→ Given material
--*--
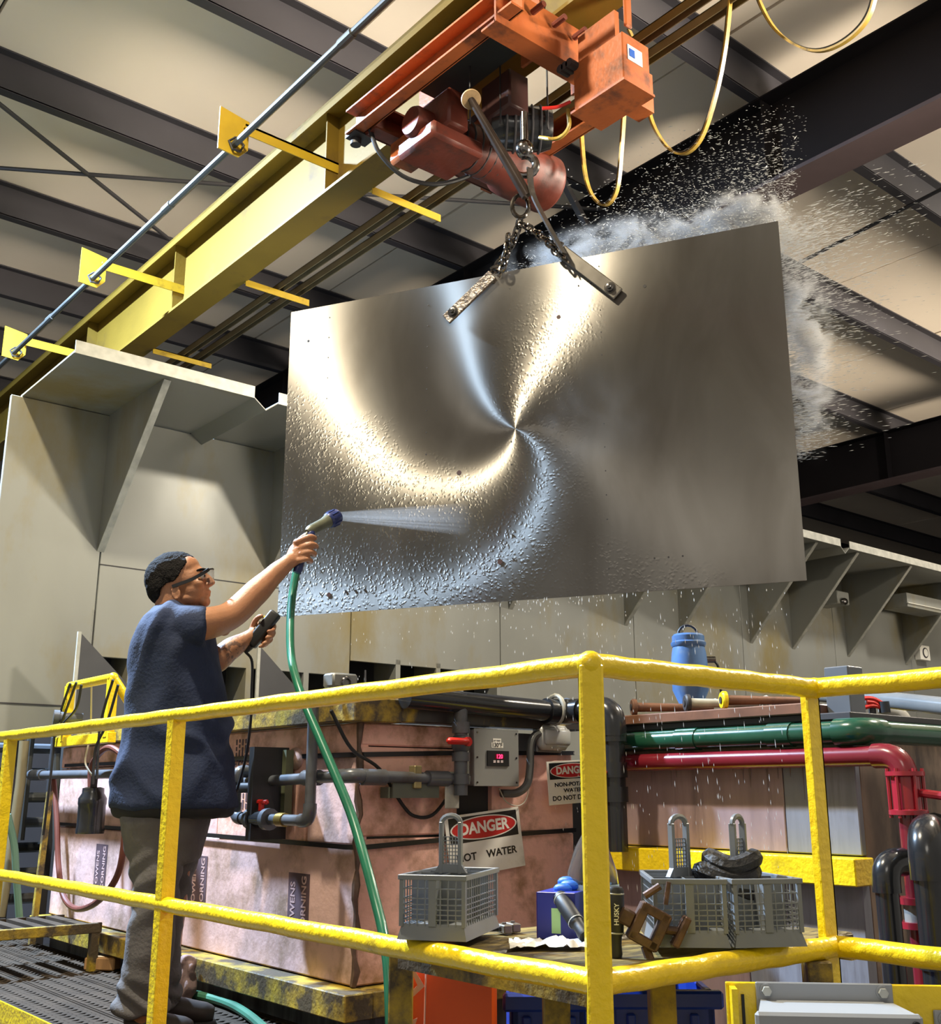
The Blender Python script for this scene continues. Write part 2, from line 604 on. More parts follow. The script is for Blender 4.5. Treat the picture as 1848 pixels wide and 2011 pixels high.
# slot openings: dark recess + mullions under panels
DARK = pm('dark_recess', (0.03, 0.028, 0.026), 0.8, var=0.3)
MB().bb((2.55, YW + 0.5, 0.9), (6.1, YW + 0.55, 2.0)).bb((2.55, YW, 0.85), (6.1, YW + 0.55, 0.9)).bb((2.55, YW + 0.04, 1.95), (6.1, YW + 0.55, 2.0)).bb((2.53, YW, 0.85), (2.55, YW + 0.55, 2.0)).bb((6.1, YW + 0.04, 0.85), (6.12, YW + 0.55, 2.0)).build('slot_recess', DARK, wp, smooth=0)
for x in (2.58, 2.82, 3.05, 3.4, 3.68, 4.15, 4.50, 4.98, 5.38, 5.62, 6.03):
    MB().bb((x - 0.022, YW, 0.9), (x + 0.022, YW + 0.3, 1.86)).build('mullion', GREYM, wp, smooth=0)
# canopy
ZC = 3.335
for i, (x0, x1) in enumerate(((1.95, 3.12), (3.30, 9.95), (10.12, 16.4))):
    m = MB().bb((x0, 5.97, ZC), (x1, YW + 0.03, ZC + 0.012))
    m.build('canopy_sheet', GREYM, wp, smooth=0)
    MB().bb((x0, 5.962, ZC - 0.005), (x1, 5.97, ZC + 0.075)).build('canopy_lip', GALV, wp, smooth=0)
for (xa, xb) in ((3.12, 3.30), (9.95, 10.12)):
    xm = (xa + xb) / 2
    m = MB()
    m.prism([(xa, 5.97, ZC), (xm, 5.97, ZC - 0.07), (xm, 5.97, ZC - 0.062), (xa, 5.97, ZC + 0.008)], (0, 0.93, 0))
    m.prism([(xm, 5.97, ZC - 0.07), (xb, 5.97, ZC), (xb, 5.97, ZC + 0.008), (xm, 5.97, ZC - 0.062)], (0, 0.93, 0))
    m.build('gutter', GREYM, wp, smooth=0)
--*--
→ What to produce
Give the data again exactly as written, with all pictures left out.

→ Solution
The Blender Python script for this scene continues. Write part 2, from line 604 on. More parts follow. The script is for Blender 4.5. Treat the picture as 1848 pixels wide and 2011 pixels high.
# slot openings: dark recess + mullions under panels
DARK = pm('dark_recess', (0.03, 0.028, 0.026), 0.8, var=0.3)
MB().bb((2.55, YW + 0.5, 0.9), (6.1, YW + 0.55, 2.0)).bb((2.55, YW, 0.85), (6.1, YW + 0.55, 0.9)).bb((2.55, YW + 0.04, 1.95), (6.1, YW + 0.55, 2.0)).bb((2.53, YW, 0.85), (2.55, YW + 0.55, 2.0)).bb((6.1, YW + 0.04, 0.85), (6.12, YW + 0.55, 2.0)).build('slot_recess', DARK, wp, smooth=0)
for x in (2.58, 2.82, 3.05, 3.4, 3.68, 4.15, 4.50, 4.98, 5.38, 5.62, 6.03):
    MB().bb((x - 0.022, YW, 0.9), (x + 0.022, YW + 0.3, 1.86)).build('mullion', GREYM, wp, smooth=0)
# canopy
ZC = 3.335
for i, (x0, x1) in enumerate(((1.95, 3.12), (3.30, 9.95), (10.12, 16.4))):
    m = MB().bb((x0, 5.97, ZC), (x1, YW + 0.03, ZC + 0.012))
    m.build('canopy_sheet', GREYM, wp, smooth=0)
    MB().bb((x0, 5.962, ZC - 0.005), (x1, 5.97, ZC + 0.075)).build('canopy_lip', GALV, wp, smooth=0)
for (xa, xb) in ((3.12, 3.30), (9.95, 10.12)):
    xm = (xa + xb) / 2
    m = MB()
    m.prism([(xa, 5.97, ZC), (xm, 5.97, ZC - 0.07), (xm, 5.97, ZC - 0.062), (xa, 5.97, ZC + 0.008)], (0, 0.93, 0))
    m.prism([(xm, 5.97, ZC - 0.07), (xb, 5.97, ZC), (xb, 5.97, ZC + 0.008), (xm, 5.97, ZC - 0.062)], (0, 0.93, 0))
    m.build('gutter', GREYM, wp, smooth=0)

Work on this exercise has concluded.